The final score of 107-106 means the Knicks now enjoy a 3-1 lead and are just one win away from a famous series victory.

Famous and not so famous fans erupted in chants of "O-G! O-G!" for player OG Anunoby, who scored the winning three points. Taylor Swift, Timothee Chalamet and director Spike Lee were all watching in the Madison Square Garden stadium.

New York Mayor Zohran Mamdani posted on X in all caps, "SPEECHLESS", while Swift, who was wearing a T-shirt that said "Stevie Knicks" – a play on the name of the team and the Fleetwood Mac frontwoman – jumped for joy as she left the court, stopping to be twirled by one of the Knicks City Dancers.

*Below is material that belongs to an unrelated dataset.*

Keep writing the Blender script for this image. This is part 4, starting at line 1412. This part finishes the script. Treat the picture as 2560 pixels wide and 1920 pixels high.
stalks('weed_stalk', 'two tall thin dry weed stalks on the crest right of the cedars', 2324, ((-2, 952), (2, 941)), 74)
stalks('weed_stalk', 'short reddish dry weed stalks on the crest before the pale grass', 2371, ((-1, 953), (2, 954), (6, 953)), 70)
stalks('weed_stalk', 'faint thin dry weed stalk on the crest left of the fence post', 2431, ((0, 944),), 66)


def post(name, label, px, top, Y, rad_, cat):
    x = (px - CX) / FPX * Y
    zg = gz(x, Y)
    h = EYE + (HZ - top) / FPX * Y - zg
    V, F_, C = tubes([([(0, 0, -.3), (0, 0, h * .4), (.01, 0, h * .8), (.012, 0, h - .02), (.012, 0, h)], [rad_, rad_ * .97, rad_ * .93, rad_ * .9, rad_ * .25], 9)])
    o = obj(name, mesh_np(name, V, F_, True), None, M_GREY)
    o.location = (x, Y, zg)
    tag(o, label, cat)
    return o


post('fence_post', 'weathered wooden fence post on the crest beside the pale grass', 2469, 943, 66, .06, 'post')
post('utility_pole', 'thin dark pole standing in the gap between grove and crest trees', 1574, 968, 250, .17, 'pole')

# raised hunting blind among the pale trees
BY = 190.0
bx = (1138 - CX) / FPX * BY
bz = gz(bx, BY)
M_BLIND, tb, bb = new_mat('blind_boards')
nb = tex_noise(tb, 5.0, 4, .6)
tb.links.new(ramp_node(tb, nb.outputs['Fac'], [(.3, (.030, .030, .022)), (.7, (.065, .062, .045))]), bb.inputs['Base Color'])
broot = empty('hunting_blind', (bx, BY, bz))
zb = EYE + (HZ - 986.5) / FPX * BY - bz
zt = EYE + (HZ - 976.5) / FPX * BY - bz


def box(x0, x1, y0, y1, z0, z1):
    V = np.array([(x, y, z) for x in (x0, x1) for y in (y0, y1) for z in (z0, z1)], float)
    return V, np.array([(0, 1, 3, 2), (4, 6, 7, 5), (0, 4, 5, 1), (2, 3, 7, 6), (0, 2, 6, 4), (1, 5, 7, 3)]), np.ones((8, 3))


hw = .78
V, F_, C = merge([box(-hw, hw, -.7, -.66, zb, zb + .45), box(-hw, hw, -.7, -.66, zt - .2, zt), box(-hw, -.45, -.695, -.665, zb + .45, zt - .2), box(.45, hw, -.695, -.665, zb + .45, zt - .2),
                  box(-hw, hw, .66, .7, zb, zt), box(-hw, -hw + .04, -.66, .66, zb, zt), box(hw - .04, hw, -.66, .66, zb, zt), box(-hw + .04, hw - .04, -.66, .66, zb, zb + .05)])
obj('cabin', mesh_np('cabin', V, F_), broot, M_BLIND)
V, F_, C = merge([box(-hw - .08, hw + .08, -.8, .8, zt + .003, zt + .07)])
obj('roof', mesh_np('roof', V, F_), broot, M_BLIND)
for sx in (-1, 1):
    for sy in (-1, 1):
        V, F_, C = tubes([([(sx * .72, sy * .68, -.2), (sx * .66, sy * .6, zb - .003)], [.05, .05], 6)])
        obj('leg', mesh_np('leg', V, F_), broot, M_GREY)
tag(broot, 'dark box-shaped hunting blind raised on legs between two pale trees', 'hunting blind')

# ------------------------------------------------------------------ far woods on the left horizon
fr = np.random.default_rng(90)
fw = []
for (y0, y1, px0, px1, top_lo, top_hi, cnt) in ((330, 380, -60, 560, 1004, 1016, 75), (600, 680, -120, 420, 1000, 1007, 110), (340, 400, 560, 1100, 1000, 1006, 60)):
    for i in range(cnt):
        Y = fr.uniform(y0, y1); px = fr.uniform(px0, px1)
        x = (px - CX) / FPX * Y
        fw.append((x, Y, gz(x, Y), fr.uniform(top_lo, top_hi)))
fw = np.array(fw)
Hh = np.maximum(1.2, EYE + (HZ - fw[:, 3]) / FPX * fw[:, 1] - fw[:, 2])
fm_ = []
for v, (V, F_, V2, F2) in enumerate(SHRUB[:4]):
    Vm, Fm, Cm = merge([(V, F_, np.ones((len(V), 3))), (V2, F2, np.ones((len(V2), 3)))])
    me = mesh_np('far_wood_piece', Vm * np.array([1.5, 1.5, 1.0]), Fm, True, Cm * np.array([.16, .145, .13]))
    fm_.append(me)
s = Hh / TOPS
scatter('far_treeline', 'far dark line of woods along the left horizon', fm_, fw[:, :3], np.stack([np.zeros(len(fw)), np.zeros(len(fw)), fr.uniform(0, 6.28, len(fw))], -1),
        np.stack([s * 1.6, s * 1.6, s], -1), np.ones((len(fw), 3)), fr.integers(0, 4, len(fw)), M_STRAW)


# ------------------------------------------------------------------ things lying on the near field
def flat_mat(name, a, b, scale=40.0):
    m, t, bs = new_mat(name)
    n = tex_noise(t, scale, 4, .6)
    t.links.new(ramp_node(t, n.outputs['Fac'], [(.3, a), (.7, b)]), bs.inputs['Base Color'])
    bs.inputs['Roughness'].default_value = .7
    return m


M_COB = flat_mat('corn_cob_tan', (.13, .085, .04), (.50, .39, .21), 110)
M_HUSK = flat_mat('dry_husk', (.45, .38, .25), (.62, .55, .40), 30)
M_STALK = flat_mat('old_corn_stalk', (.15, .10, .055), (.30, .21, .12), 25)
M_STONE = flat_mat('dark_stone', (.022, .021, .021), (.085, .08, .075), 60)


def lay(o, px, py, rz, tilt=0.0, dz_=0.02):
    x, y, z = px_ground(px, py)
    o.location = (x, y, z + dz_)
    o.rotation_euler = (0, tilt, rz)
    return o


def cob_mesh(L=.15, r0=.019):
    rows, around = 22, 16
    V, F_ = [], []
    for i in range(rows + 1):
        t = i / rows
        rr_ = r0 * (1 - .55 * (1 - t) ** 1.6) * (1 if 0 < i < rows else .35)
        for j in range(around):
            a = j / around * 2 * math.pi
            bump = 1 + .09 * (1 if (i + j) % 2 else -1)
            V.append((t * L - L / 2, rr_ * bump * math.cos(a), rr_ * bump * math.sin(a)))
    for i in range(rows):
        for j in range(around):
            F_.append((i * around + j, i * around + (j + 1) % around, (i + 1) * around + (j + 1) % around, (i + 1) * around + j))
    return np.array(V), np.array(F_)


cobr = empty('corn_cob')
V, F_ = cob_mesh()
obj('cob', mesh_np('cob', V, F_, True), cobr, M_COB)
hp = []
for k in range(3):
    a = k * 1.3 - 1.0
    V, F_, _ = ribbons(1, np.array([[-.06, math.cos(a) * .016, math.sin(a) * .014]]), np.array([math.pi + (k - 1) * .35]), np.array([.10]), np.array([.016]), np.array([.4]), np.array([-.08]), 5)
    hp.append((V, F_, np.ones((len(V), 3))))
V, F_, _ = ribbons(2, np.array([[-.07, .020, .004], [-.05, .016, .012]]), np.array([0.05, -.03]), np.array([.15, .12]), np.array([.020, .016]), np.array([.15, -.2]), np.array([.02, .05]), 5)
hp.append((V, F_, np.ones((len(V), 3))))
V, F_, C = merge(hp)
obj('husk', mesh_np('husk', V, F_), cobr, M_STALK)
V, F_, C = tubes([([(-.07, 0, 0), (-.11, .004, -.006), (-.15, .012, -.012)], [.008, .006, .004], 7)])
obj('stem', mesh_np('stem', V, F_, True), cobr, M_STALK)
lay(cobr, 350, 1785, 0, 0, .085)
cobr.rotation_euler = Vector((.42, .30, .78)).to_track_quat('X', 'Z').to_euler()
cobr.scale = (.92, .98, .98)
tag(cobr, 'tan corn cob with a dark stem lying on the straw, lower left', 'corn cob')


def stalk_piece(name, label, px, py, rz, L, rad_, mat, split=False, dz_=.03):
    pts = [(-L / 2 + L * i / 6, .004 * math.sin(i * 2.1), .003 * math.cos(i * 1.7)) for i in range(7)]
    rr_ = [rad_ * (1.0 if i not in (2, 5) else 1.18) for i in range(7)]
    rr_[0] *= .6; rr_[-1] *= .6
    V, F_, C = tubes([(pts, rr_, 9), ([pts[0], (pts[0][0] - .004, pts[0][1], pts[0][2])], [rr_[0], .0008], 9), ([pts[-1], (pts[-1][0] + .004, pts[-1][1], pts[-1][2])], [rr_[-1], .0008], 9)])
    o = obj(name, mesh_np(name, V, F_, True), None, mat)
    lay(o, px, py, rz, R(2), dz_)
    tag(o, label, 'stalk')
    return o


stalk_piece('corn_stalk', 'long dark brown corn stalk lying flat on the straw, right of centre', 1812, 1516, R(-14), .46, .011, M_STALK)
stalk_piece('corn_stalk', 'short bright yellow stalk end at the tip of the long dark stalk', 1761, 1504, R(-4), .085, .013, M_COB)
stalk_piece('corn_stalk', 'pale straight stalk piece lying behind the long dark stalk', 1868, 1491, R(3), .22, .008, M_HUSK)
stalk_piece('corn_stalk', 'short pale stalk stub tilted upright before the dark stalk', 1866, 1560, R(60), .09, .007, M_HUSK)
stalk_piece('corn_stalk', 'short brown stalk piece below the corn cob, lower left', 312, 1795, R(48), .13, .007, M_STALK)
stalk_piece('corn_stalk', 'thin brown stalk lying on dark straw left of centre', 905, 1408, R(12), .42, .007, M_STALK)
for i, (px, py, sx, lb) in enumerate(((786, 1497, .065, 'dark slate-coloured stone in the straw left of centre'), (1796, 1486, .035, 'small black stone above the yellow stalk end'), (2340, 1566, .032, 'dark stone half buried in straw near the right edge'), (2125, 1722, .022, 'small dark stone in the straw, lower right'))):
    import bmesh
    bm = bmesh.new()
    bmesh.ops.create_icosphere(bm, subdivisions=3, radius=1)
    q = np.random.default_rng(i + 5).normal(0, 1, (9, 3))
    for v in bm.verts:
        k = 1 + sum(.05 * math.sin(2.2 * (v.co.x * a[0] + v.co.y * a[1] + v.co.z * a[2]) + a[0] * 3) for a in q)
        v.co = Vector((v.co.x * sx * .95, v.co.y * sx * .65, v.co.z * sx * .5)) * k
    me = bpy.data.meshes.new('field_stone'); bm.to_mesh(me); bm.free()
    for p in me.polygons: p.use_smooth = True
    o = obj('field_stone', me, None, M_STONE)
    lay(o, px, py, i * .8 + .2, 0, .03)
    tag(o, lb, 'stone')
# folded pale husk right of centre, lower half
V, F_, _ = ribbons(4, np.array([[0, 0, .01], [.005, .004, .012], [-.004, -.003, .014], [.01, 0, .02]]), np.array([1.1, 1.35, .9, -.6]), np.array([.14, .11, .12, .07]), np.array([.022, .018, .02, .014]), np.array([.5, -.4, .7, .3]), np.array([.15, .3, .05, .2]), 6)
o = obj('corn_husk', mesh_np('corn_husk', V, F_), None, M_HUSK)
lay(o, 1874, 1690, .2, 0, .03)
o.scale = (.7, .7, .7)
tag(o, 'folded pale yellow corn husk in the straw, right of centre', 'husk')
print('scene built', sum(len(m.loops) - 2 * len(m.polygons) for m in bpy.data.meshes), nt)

Knicks coach Mike Brown OG Anunoby's move "has to be the most iconic shot in the history of New York basketball," Brown said. "It was just unbelievable."

This season has represented a stunning reversal of fortune for the Knicks who haven't been in the finals since 1999, when they lost to the Spurs. New Yorkers have been out in the streets celebrating each win.

"The city is electric," a fan told the BBC earlier in the week. New York has been decorated in a Knicks theme from the top of the Empire State Building to the paws of the marble lions outside the New York Public Library's Fifth Avenue branch.

"I can't say I've ever seen anything like this before because in 1999 I was 4 years old. I'm just trying to soak it all in," Resident Sol, 31, told the BBC earlier this week, saying he couldn't be more excited.

After Wednesday's result, the team need to win just one more game to win the national championship for the first time since 1973. Their first chance will come on Saturday night, when they will play Game five in San Antonio.

But comebacks can work both ways – San Antonio may be the new underdogs, but they could still win, if they take the next three matches.